**The problem**
Please give back word for word the lines below, from the first one through the one with "PI = math.pi".

□ □ □

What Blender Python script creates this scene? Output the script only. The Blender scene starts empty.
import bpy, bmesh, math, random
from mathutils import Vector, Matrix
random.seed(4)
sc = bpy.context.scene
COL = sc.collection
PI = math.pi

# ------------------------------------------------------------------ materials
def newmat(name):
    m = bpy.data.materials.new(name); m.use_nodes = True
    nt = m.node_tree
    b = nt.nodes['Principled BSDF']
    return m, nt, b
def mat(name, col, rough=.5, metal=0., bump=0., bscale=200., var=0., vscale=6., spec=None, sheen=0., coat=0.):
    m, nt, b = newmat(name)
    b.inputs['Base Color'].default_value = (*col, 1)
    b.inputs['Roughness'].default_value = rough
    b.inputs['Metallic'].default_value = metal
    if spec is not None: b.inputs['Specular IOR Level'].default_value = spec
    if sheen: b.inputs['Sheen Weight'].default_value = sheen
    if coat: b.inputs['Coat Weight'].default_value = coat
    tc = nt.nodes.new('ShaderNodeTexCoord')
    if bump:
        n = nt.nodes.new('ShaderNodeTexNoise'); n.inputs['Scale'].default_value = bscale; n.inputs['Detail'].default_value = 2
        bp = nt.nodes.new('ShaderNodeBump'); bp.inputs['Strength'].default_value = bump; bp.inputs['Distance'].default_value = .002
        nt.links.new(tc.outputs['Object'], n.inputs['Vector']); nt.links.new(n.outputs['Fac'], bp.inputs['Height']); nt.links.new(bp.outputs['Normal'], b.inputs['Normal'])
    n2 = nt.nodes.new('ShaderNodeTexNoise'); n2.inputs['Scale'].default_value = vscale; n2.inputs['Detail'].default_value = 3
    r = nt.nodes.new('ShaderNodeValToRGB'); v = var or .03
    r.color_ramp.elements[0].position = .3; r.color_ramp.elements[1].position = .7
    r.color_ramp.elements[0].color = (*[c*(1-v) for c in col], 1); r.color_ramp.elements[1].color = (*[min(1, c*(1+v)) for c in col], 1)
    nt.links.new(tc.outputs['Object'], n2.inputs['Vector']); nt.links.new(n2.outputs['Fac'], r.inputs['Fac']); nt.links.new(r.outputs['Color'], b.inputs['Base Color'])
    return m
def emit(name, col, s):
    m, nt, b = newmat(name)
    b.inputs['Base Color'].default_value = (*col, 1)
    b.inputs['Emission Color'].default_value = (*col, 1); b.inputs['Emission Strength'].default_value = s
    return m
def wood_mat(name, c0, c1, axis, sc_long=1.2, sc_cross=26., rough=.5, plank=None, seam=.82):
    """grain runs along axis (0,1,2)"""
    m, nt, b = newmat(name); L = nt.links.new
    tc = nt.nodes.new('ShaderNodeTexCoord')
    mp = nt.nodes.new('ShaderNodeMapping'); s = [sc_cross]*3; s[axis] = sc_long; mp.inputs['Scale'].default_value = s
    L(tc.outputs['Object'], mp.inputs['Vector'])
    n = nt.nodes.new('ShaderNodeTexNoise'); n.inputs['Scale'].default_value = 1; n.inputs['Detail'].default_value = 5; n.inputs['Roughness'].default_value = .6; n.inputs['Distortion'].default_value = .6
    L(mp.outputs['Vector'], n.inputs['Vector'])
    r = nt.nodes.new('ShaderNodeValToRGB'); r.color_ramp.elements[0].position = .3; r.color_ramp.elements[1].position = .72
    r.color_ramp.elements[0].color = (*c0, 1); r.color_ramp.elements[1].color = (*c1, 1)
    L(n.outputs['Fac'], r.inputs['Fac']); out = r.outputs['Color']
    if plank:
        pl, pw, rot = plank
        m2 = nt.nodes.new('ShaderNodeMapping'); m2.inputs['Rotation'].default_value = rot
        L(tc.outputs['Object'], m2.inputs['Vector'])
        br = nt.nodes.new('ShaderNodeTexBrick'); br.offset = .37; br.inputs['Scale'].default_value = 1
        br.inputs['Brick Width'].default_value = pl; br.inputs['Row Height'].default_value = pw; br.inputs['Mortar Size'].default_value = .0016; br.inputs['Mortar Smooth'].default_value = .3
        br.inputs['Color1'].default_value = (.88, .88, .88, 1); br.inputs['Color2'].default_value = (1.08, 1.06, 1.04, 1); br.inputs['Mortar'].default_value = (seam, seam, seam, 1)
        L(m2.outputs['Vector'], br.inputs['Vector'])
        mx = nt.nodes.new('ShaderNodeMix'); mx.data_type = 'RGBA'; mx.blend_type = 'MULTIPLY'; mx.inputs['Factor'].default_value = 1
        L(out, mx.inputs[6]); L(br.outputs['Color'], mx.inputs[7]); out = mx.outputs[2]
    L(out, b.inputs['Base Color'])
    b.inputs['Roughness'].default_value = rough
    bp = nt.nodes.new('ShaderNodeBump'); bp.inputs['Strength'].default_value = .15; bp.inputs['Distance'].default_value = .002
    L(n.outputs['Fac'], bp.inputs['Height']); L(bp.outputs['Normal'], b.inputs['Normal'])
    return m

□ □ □

**Reply to the exercise**
What Blender Python script creates this scene? Output the script only. The Blender scene starts empty.
import bpy, bmesh, math, random
from mathutils import Vector, Matrix
random.seed(4)
sc = bpy.context.scene
COL = sc.collection
PI = math.pi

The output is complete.